Ricochet : Vous réalisez des animations, qu'est-ce que cela représente pour vous?
Mario Ramos : C'est vraiment une partie importante de mon métier, je continuerai toujours à en faire. Et puis j'adore rencontrer mon public, parce que cela me nourrit et puis c'est important de garder le contact avec les enfants puisqu'ils ne sont pas les mêmes que quand j'étais petit. Ils n'ont pas les mêmes sujets de préoccupation. J'adore les taquiner sur ce qu'ils regardent à la télé, c'est un de mes grands dadas.
Ricochet : Est-ce que vous y pensez quand vous réaliser vos livres?
Mario Ramos : Non pas du tout. Par exemple le dernier, " Mon œil ", ne passe pas bien en animation alors qu'il plaît beaucoup. Quand je fais une animation, c'est plutôt une récompense. Je fais fonctionner les livres et je vois tout de suite si cela marche ou pas. Quand je fais un livre, j'essaie d'abord de faire des livres qui m'amusent. Le seul critère, c'est cela. Si cela m'amuse, je me dis que cela amusera d'autres personnes. J'essaie surtout de ne pas faire deux fois la même chose. Mais je ne teste pas mes livres sur les enfants. D'abord parce que je suis dans les "affres" de la création, c'est-à-dire, j'hésite, je me pose des questions jusqu'au bout, et c'est vraiment trop des questions de cuisine interne pour demander à l'extérieur. Ce sont souvent de petits détails et puis, quand je vois sur quoi j'ai buté, les gens ne comprendraient pas. Mais ce sont des petits détails qui font qu'une fois le livre terminé, il coule de source. Et comme j'essaie de simplifier au maximum, c'est paradoxalement beaucoup de travail.
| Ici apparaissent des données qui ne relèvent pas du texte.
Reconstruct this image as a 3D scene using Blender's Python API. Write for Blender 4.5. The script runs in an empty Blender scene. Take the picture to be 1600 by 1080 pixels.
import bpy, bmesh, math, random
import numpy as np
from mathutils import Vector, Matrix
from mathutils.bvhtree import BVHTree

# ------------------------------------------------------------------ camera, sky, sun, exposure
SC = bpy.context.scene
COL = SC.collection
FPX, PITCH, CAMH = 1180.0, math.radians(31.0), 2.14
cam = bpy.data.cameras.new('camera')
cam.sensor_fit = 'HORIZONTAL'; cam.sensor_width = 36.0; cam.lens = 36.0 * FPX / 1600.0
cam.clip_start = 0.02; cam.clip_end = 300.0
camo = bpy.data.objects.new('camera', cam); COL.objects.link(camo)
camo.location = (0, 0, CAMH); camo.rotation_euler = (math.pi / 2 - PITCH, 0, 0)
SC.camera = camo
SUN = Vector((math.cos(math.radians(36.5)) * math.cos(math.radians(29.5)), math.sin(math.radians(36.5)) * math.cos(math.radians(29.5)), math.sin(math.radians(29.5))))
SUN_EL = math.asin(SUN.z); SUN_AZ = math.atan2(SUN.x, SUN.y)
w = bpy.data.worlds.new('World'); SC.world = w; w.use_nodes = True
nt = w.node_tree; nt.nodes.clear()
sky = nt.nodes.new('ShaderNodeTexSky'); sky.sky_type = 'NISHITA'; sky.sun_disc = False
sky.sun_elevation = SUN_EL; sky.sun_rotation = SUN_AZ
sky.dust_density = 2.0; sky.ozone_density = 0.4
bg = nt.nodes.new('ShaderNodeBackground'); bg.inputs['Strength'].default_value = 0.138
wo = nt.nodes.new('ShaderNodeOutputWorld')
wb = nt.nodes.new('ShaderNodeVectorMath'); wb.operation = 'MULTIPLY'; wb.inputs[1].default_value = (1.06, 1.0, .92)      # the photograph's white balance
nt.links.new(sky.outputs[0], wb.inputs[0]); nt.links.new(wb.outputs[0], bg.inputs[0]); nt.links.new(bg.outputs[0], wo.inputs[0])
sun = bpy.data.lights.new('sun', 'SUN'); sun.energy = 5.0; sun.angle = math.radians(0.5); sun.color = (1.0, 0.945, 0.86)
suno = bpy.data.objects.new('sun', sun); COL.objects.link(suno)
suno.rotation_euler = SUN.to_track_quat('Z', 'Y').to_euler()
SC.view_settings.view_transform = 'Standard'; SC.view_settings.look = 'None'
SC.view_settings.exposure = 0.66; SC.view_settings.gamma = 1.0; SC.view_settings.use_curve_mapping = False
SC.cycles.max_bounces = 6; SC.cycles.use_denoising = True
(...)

Ricochet : Pouvez-vous nous donner quelques réactions d'enfants qui vous ont étonné?
Mario Ramos : Oui beaucoup, je peux vous raconter celles que j'ai souvent en animation. " Quand j'étais petit" est un livre animé, sans texte où l'on voit l'animal quand il est grand et quand on soulève, on le découvre quand il était petit. Par exemple, on voit un singe fâché, assis sur son rocher, et lorsque l'on soulève, on découvre un singe qui gambade dans les arbres et qui fait des grimaces. Alors je demande comment un singe qui était content quand il était petit peut-il devenir un grand singe qui fait la tête? Les réponses que j'ai habituellement, c'est "c'est à cause du travail". Et le plus souvent, ils me disent soit "il a trop de travail", soit "il n'a plus de travail". C'est génial, ce sont les deux problèmes de notre société, et ils le comprennent bien les enfants! Ou encore quand je leur demande pourquoi le gentil petit louloup devient un méchant loubard, ils me disent "c'est ses parents qui lui ont dit d'être méchant", donc mauvaise éducation, ou encore "ce sont les autres qui ont une mauvaise influence sur lui", ou bien encore "c'est l'âge bête cela va lui passer". Tout ce que les enfants vivent ressort à ce moment-là. Cela s'exprime à travers le livre!
Ricochet : Depuis peu , vous avez créé votre site…
Mario Ramos : Oui, il est là depuis février. Ce que j'ai voulu faire, c'est éclairer les livres. J'ai scanné toutes les petites choses que l'on ne voit pas habituellement afin de montrer le chemin d'un livre. C'est un peu comme si on allait fouiller dans mes fardes. Quand on clique sur la couverture des livres, on arrive aux petits secrets, aux croquis. Les petits secrets, ce sont les choses que j'explique autour du livre, ce que les gens ne voient pas tout de suite. Une fois que les gens l'ont lu, ils peuvent faire la même chose avec les livres. Dans la rubrique croquis, j'y ai mis des choses écartées, les ratés. Moi aussi je me pose des questions, est-ce que le définitif est aussi bien que le projet ? Des choses comme cela, cela fait vivre les livres. J'ai essayé de faire un site très humain et pour moi, c'est important. Je le nourris régulièrement, chaque fois qu'il y a une nouvelle sortie de livres, il faut inscrire les secrets, c'est tout un petit travail, trier les croquis aussi, ce qui est assez terrifiant parce qu'alors je vois les chemins que j'ai abandonnés. Comme je fais pas mal d'animations mais que je ne peux pas tout le temps me déplacer, parce que mon boulot c'est de créer des livres, c'est un autre moyen de communiquer. Cela permet de démystifier aussi l'auteur retiré dans sa tour d'ivoire.